Rupiah Siaga! 3 Bulan ke Depan Mau Ada Sell Off Mata Uang EM
Jakarta, CNBC Indonesia - Mata uang emerging market (EM) yang memiliki imbal hasil tinggi begitu juga dengan risikonya diperkirakan akan mengalami volatilitas yang tinggi, serta aksi jual (sell off) dalam 3 bulan ke depan.
Sebabnya, tentu saja bank sentral Amerika Serikat (AS) atau yang dikenal dengan Federal Reserve (The Fed) yang akan melakukan tapering.
Reuters mengadakan survei pada periode 30 sampai 2 Agustus, mayoritas mengatakan pelemahan dolar AS hanya bersifat sementara, sebab ketika The Fed resmi melakukan tapering atau pengurangan nilai program pembelian aset (quantitative easing/QE) maka hal itu akan mendorong kenaikan yield obligasi AS (Treasury).
Sebanyak 84% dari 57 analis yang disurvei mengatakan volatilitas akan meningkat 3 bulan ke depan. Sementara itu sebanyak 55% dari 58% analis mengatakan sell off mata uang emerging market mungkin akan terjadi, dan 3% mengatakan sangat mungkin.
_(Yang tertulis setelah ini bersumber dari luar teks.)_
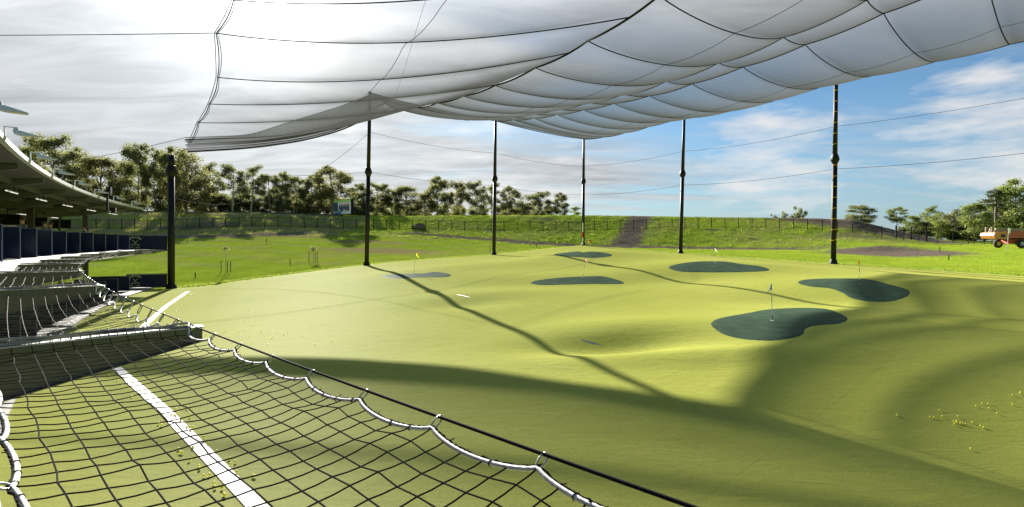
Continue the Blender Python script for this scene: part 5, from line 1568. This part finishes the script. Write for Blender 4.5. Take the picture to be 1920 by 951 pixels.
def scalec(col, val):
    m = N(nt, 'ShaderNodeVectorMath', operation='SCALE')
    if isinstance(col, tuple): m.inputs[0].default_value = col
    else: nt.links.new(col, m.inputs[0])
    if isinstance(val, (int, float)): m.inputs['Scale'].default_value = val
    else: nt.links.new(val, m.inputs['Scale'])
    return m.outputs[0]
SKY_S, VEIL_V, CUM_V = 0.43, 1.80, 3.10
skyc = mixc(nt, 1.0, scalec(sky.outputs[0], SKY_S), (.68, .93, 1.08), 'MULTIPLY')
base = mixc(nt, math_(nt, 'MULTIPLY', low, .55), skyc, (1.42, 1.88, 2.45))
vt = noise(nt, 2.3, 6, .6, mapped((.5, 1.5, 1), .5, (1, 8, 0)), .9)
veilc = scalec((.965, .98, 1.0), math_(nt, 'MULTIPLY', math_(nt, 'ADD', .36, math_(nt, 'MULTIPLY', vt, 1.32)), math_(nt, 'ADD', VEIL_V, math_(nt, 'MULTIPLY', glow, 1.9))))
veilc = scalec(veilc, math_(nt, 'ADD', 1.0, math_(nt, 'MULTIPLY', math_(nt, 'MULTIPLY', ramp_f(nt, sep.outputs[2], .27, .45), math_(nt, 'MULTIPLY', ramp_f(nt, sep.outputs[1], .25, .55), ramp_f(nt, sep.outputs[2], .80, .55))), 1.05)))
c = mixc(nt, math_(nt, 'MULTIPLY', veil_f, .92), base, veilc)
c = mixc(nt, math_(nt, 'MULTIPLY', streak_f, .6), c, scalec((.97, .985, 1.0), math_(nt, 'ADD', 2.5, math_(nt, 'MULTIPLY', glow, 2.0))))
c = mixc(nt, math_(nt, 'MULTIPLY', cum_f, .85), c, scalec((1.0, .995, .985), math_(nt, 'ADD', CUM_V, math_(nt, 'MULTIPLY', glow, 2.0))))
nt.links.new(c, bg.inputs[0]); bg.inputs[1].default_value = .06
nt.links.new(bg.outputs[0], out.inputs[0])

SC.view_settings.view_transform = 'Standard'; SC.view_settings.look = 'None'
SC.view_settings.exposure = 2.17; SC.view_settings.gamma = 1.0; SC.view_settings.use_curve_mapping = False
SC.render.engine = 'CYCLES'
SC.cycles.use_denoising = True
SC.cycles.max_bounces = 6; SC.cycles.diffuse_bounces = 3; SC.cycles.transparent_max_bounces = 40; SC.cycles.transmission_bounces = 4
SC.cycles.sample_clamp_indirect = 8.0
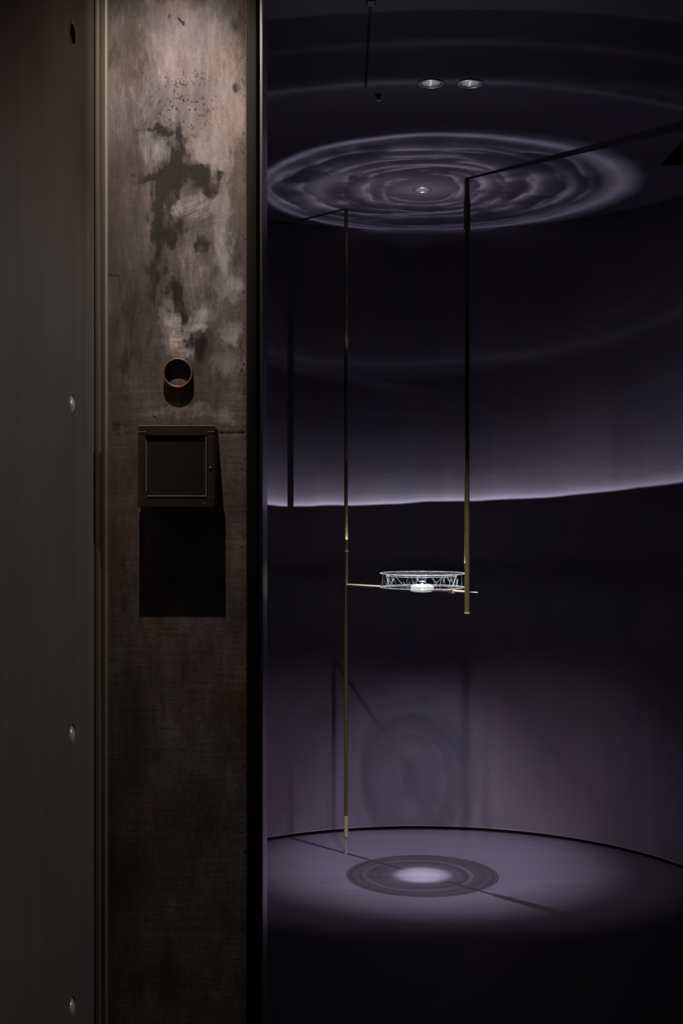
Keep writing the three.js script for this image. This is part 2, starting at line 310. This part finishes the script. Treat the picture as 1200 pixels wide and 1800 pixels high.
// ---------- glass dish ----------
{
  const y0 = 1.132, y1 = 1.189, r = 0.168;
  const t = thing('glass_dish', 'thick round clear glass dish with rippled wall, resting on the brass crossbar', 'glass dish', [LX, y0, LZ]);
  const H = y1 - y0;
  const padTex = tex(1024, 1024, (u, v) => {                                     // smoked rings in the glass of the bottom
    const x = (u - 0.5) * 2, y = (v - 0.5) * 2, rho = Math.hypot(x, y), a = Math.atan2(y, x), w = 0.03 * (fbm(Math.cos(a) * 2 + 5, Math.sin(a) * 2 + 5 + rho * 3, 951) - 0.5);
    const q = rho + w;
    const right = 0.5 + 0.5 * Math.cos(a), rr0 = 0.73 - 0.06 * Math.cos(a);
    let T = 0.27 + 0.55 * gauss(q - rr0, 0.022) * (0.45 + 0.75 * right) - 0.10 * gauss(q - rr0 + 0.09, 0.04) * right;
    T += 0.16 * smooth(0.60, 0.50, q) * (0.6 + 0.8 * fbm(x * 2 + 3, y * 9, 957)) + 0.25 * smooth(0.45, 0.05, q);
    T *= 0.8 + 0.4 * fbm(Math.cos(a) * 3 + 5, q * 14 + Math.sin(a) * 3, 961);
    if (q > 0.965) T *= 0.45;
    return [T, T * 0.97, T];
  });
  const smoked = phys({ color: 0xffffff, map: padTex, transmission: 1, thickness: 0, roughness: 0.05, ior: 1.5 });
  const disc = new THREE.CircleGeometry(r - 0.001, 96).rotateX(-Math.PI / 2);
  planarUV(disc, (x, y, z) => [0.5 + x / (2 * r), 0.5 - z / (2 * r)]);
  part('bottom', disc, smoked, t);
  const wall = []; for (let i = 0; i <= 24; i++) { const k = i / 24; wall.push([r - 0.003 * Math.pow(Math.abs(2 * k - 1), 4), k * H]); }
  part('side', lathe(wall, 128), clearGlass, t);
  part('top', new THREE.CircleGeometry(r - 0.003, 96).rotateX(-Math.PI / 2).translate(0, H, 0), paneGlass, t);
  part('top_rim', new THREE.TorusGeometry(r - 0.0025, 0.0015, 10, 128).rotateX(Math.PI / 2).translate(0, H - 0.001, 0), frostGlass, t);
  part('bottom_rim', new THREE.TorusGeometry(r - 0.0025, 0.0016, 10, 128).rotateX(Math.PI / 2).translate(0, 0.002, 0), frostGlass, t);
  const rr = rng(77);
  for (const [rad, y] of [[0.115, H - 0.005], [0.135, H - 0.011], [0.155, H - 0.004]]) part('ridge', new THREE.TorusGeometry(rad, 0.0009, 8, 96).rotateX(Math.PI / 2).translate(0, y, 0), frostGlass, t);
  // ripples: wavy ribs cast into the wall
  for (let i = 0; i < 40; i++) {
    const a0 = (i + 0.9 * rr()) / 40 * Math.PI * 2, n = 3 + Math.floor(rr() * 3), pts = [], lean = (rr() - 0.5) * 0.55, y0r = 0.003 + 0.022 * rr() * rr(), hr = Math.min(0.018 + 0.032 * rr(), H - 0.005 - y0r), q0 = 0.118 + 0.042 * rr();
    for (let j = 0; j <= n; j++) { const k = j / n, a = a0 + lean * (k - 0.5) + 0.05 * (rr() - 0.5); pts.push([q0 * Math.cos(a), y0r + k * hr, q0 * Math.sin(a)]); }
    part('ripple', tube(pts, 0.0006 + 0.0011 * rr() * rr(), 20, 6), frostGlass, t);
  }
}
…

Tapering pernah terjadi pada tahun 2013, saat itu pasar finansial global bergejolak yang disebut taper tantrum. Yield obligasi AS (Treasury) kala itu naik tajam, aliran modal keluar dari negara emerging market menuju Amerika Serikat, dolar AS menjadi sangat perkasa, aset-aset lain rontok.
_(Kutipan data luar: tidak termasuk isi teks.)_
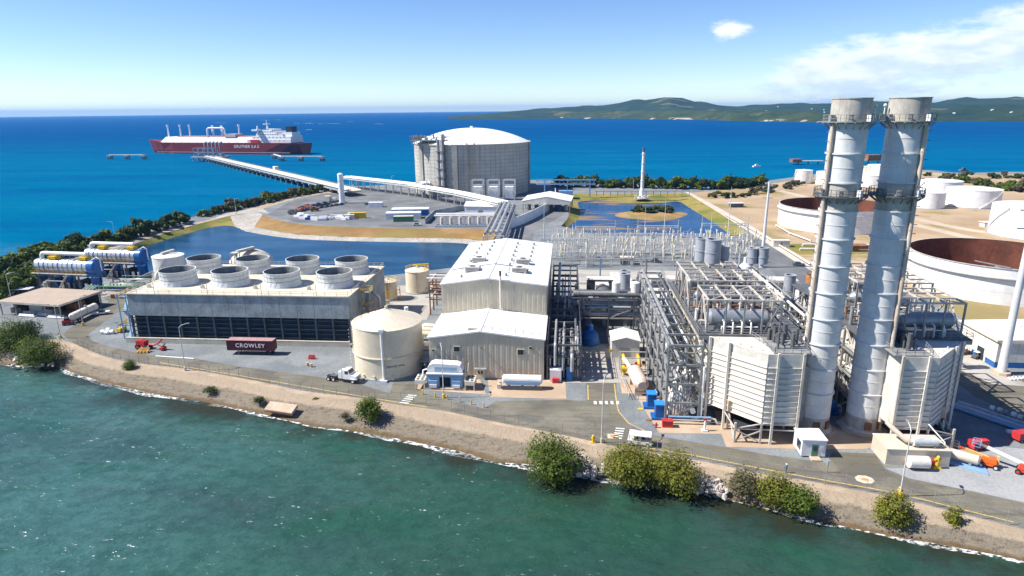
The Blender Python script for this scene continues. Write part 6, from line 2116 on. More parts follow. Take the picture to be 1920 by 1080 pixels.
t = thing('power_pole', 'thick grey steel pole standing before the warehouse', 'pole', (100.6, 146.4, 0))
MB().cyl((0, 0, .3), (0, 0, 46), .95, .45, n=20).build('shaft', STACK, t)
MB().prism([(1.8*math.cos(i*PI/4), 1.8*math.sin(i*PI/4)) for i in range(8)], 0, .7).build('foundation', CONC_PINK, t)
for z in (34, 38, 42):
    bar(t, 'cross_arm', (-3, 0, z), (3, 0, z), .25, STEEL)
for k, (u, v, lb) in enumerate(((1808, 664, 'dark utility cart with cream seat near the warehouse door'), (1832, 672, 'white topped utility cart near the warehouse door'))):
    t = thing('utility_cart', lb, 'cart', G(u, v), .4, 'carts by the warehouse')
    MB().box(-1.3, -.6, .35, 1.3, .6, .9).build('body', (RUST, STEEL_DK)[k], t)
    MB().box(-.8, -.6, 1.7, .9, .6, 1.8).build('canopy', (CREAM, WHITE)[k], t)
    for x in (-.75, .8):
        for y in (-.5, .5):
            bar(t, 'post', (x, y, .9), (x, y, 1.7), .07, STEEL)
    for x in (-.9, .9):
        for y in (-.6, .6):
            wheel(t, x, y, .28, .2, STEEL)
t = thing('pipe_fittings', 'white pipe fittings laid out beside the thick pole', 'fittings', G(1912, 712), .2)
for k in range(7):
    MB().tube([(-2.4+k*.9, -.4, .3), (-2.4+k*.9, .3, .3), (-2.0+k*.9, .8, .3)], .22, 8).build('fitting', WHITE, t)
# utility cart on the shore road and the person
t = thing('road_cart', 'white roofed cart parked on the shore road by the crosswalk', 'cart', G(1199, 833), rad(-10))
t.scale = (1.15, 1.15, 1.1)
MB().box(-1.9, -.8, .4, 1.9, .8, .95).build('body', WHITE, t)
MB().box(-1.7, -.95, 1.95, 1.8, .95, 2.08).build('canopy', ROOF, t)
MB().box(1.5, -.8, .95, 1.56, .8, 1.9).build('windscreen', GLASS, t)
for x in (-1.6, 1.6):
    for y in (-.8, .8):
        bar(t, 'post', (x, y, .95), (x, y, 1.95), .08, STEEL)
MB().box(-.9, -.7, .95, -.3, .7, 1.3).box(.3, -.7, .95, .8, .7, 1.3).build('seat', NAVY, t)
for x in (-1.2, 1.3):
    for y in (-.75, .75):
        wheel(t, x, y, .32, .22, WHITE)

# ================================================================== SWITCHYARD
GALV = P('switchyard_galvanised', (0.60, 0.60, 0.58), .5, .06, .8)


def proto_breaker():
    t = thing('circuit_breaker', '', 'breaker')
    m = MB()
    for x in (-.9, .9):
        m.beam((x, 0, 0), (x, 0, 2.2), .2)
    m.beam((-1.1, 0, 2.2), (1.1, 0, 2.2), .5, .5)
    m.build('stand', GALV, t)
    for x in (-.8, 0, .8):
        MB().cyl((x, 0, 2.3), (x*1.9, -.35, 4.6), .2, .13, n=8).build('bushing', INSUL, t)
        MB().cyl((x, 0, 2.3), (x*1.9, .5, 4.6), .2, .13, n=8).build('bushing', INSUL, t)
    MB().box(-.5, -.6, .5, .5, -.2, 1.7).build('control_box', GREY_SHADE_CASING, t)
    return t


def proto_switch():
    t = thing('disconnect_switch', '', 'switch')
    m = MB()
    for x in (-1.6, 1.6):
        m.beam((x, 0, 0), (x, 0, 3.4), .22)
    m.beam((-2.1, 0, 3.4), (2.1, 0, 3.4), .24)
    m.beam((-1.6, 0, 1.2), (1.6, 0, 3.2), .1)
    m.build('stand', GALV, t)
    for x in (-1.7, 0, 1.7):
        MB().cyl((x, 0, 3.5), (x, 0, 5.2), .14, n=8).build('insulator', INSUL, t)
    MB().beam((-1.7, 0, 5.25), (0, 0, 5.25), .1).beam((0, 0, 5.2), (1.3, 0, 6.4), .1).build('blade', GALV, t)
    return t


def proto_post():
    t = thing('bus_support', '', 'insulator')
    MB().beam((0, 0, 0), (0, 0, 3.8), .22).build('stand', GALV, t)
    MB().cyl((0, 0, 3.8), (0, 0, 5.6), .15, n=8).cyl((0, 0, 5.6), (0, 0, 5.8), .25, n=8).build('insulator', INSUL, t)
    return t


def proto_ct():
    t = thing('current_transformer', '', 'transformer')
    m = MB()
    m.beam((0, 0, 0), (0, 0, 2.4), .26)
    m.build('stand', GALV, t)
    MB().cyl((0, 0, 2.4), (.25, 0, 4.8), .22, .3, n=8).build('bushing', INSUL, t)
    MB().cyl((.25, 0, 4.8), (.28, 0, 5.5), .42, .36, n=10).build('head', GREY_SHADE_CASING, t)
    return t


KINDS = [(proto_switch, 'grey disconnect switch frame with three cream insulators in the switchyard', 'disconnect switches in the switchyard'),
         (proto_breaker, 'circuit breaker with splayed cream bushings in the switchyard', 'circuit breakers in the switchyard'),
         (proto_ct, 'current transformer with tilted cream bushing in the switchyard', 'current transformers in the switchyard'),
         (proto_post, 'single post insulator on a thin stand in the switchyard', 'bus supports in the switchyard')]
protos, used = [], []
for f, lb, g in KINDS:
    p = f()
    p['label'], p['group'] = lb, g
    protos.append(p)
    used.append(False)
    KIDS[p.name] = [c for c in bpy.data.objects if c.parent == p]


def place(k, x, y, rz=0.0):
    if not used[k]:
        used[k] = True
        o = protos[k]
    else:
        o = copy_tree(protos[k])
    o.location = (x, y, 0)
    o.rotation_euler.z = rz
    return o


rnd = random.Random(21)
ROWN = ['front', 'second', 'third', 'fourth', 'fifth', 'sixth', 'rearmost']
KN = ['disconnect switch frame', 'circuit breaker with splayed bushings', 'current transformer with tilted bushing', 'single post insulator']
for r, y in enumerate((250, 257, 264, 271, 278, 285, 292)):
    x = -6.0+(r % 2)*2
    cnt = [0, 0, 0, 0]
    while x < 76+(y-250)*.2:
        k = (0, 1, 2, 3, 0, 3, 2, 3)[(r*3+int(x))%8]
        cnt[k] += 1
        o = place(k, x+rnd.uniform(-.5, .5), y+rnd.uniform(-.8, .8), rnd.choice((0, 0, PI/2)))
        s_ = rnd.uniform(1.0, 1.4)
        o.scale = (s_, s_, s_*1.1)
        o['label'] = '%s %s from the left in the %s switchyard row' % (ordinal(cnt[k]), KN[k], ROWN[r])
        x += (5.6, 4.6, 3.2, 2.8)[k]
# bus pipes
for i, y in enumerate((251, 258, 265, 272, 279, 286)):
    o = MB().cyl((0, 0, 0), (76, 0, 0), .09, n=6).cyl((0, 2.2, .0), (76, 2.2, .0), .09, n=6).cyl((0, -2.2, 0), (76, -2.2, 0), .09, n=6).build('bus_bar', GALV)
    o.location = (-6, y, 5.75)
    tag(o, ['nearest', 'second nearest', 'third nearest', 'fourth nearest', 'fifth nearest', 'farthest'][i]+' set of thin bus bars across the switchyard', 'bus bars', 'bus bars in the switchyard')


def gantry(label, x0, x1, y, h, legs=True, peak=3.0):
    t = thing('gantry', label, 'gantry', ((x0+x1)/2, y, 0), group='line gantries in the switchyard')
    w = (x1-x0)/2
    for x in (-w, w):
        bar(t, 'leg', (x-.5, -1.2, 0), (x, 0, h), .36, GALV)
        bar(t, 'leg', (x+.5, 1.2, 0), (x, 0, h), .36, GALV)
        bar(t, 'spike', (x, 0, h), (x, 0, h+peak), .2, GALV)
        bar(t, 'tie', (x-.25, -.6, h*.5), (x+.25, .6, h*.5), .2, GALV)
    for dz in (0, .8):
        for dy in (-.4, .4):
            bar(t, 'truss_chord', (-w, dy, h-dz), (w, dy, h-dz), .2, GALV)
    n = max(3, int(2*w/2.5))
    for i in range(n):
        a = -w+2*w*i/n
        b = -w+2*w*(i+1)/n
        bar(t, 'truss_web', (a, -.4, h if i % 2 else h-.8), (b, -.4, h-.8 if i % 2 else h), .14, GALV)
    for i in range(3):
        x = -w*.6+w*.6*i
        MB().cyl((x, -.4, h-.9), (x, -1.6, h-1.6), .15, n=8).build('string_insulator', INSUL, t)
    return t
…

Kemarin, terjadi "taper tantrum mini". Yield Treasury tenor 10 tahun melesat lebih dari 5 basis poin ke 1,3766% yang merupakan level tertinggi sejak pertengahan Juli lalu. Alhasil, indeks dolar AS melesat 0,52%, artinya the greenback menguat cukup tajam.
Bursa saham AS (Wall Street) terpuruk. Harga emas dunia ambrol hingga 1,6%, bitcoin bahkan ikut jeblok hingga 10%.
"Taper tantrum mini" tersebut akhirnya membuat rupiah melemah hari ini.
Jika benar yield Treasury menanjak ketika The Fed melalukan tapering, maka taper tantrum seperti 2013 bisa kembali terjadi, meski banyak analis memprediksi dampaknya tidak akan sedashyat dulu. Tetapi ada juga analis yang melihat dampak tapering kali ini akan sama seperti tahun 2013 ke mata uang emerging market.
"Kami tidak setuju dengan yang percaya posisi emerging market saat ini lebih tahan banting ketimbang taper tantrum 2013," kata Rob Subbaraman, kepala ekonom di Nomura, sebagaimana dilansir Reuters, Jumat (3/9/2021).
Hasil survei tersebut juga menunjukkan mayoritas mata uang emerging market diperkirakan melemah dalam 3 hingga 6 bulan ke depan, termasuk mata uang yang disebut "fragile five" yakni real Brasil, rupee India, lira Turki, rand Afrika Selatan, dan rupiah.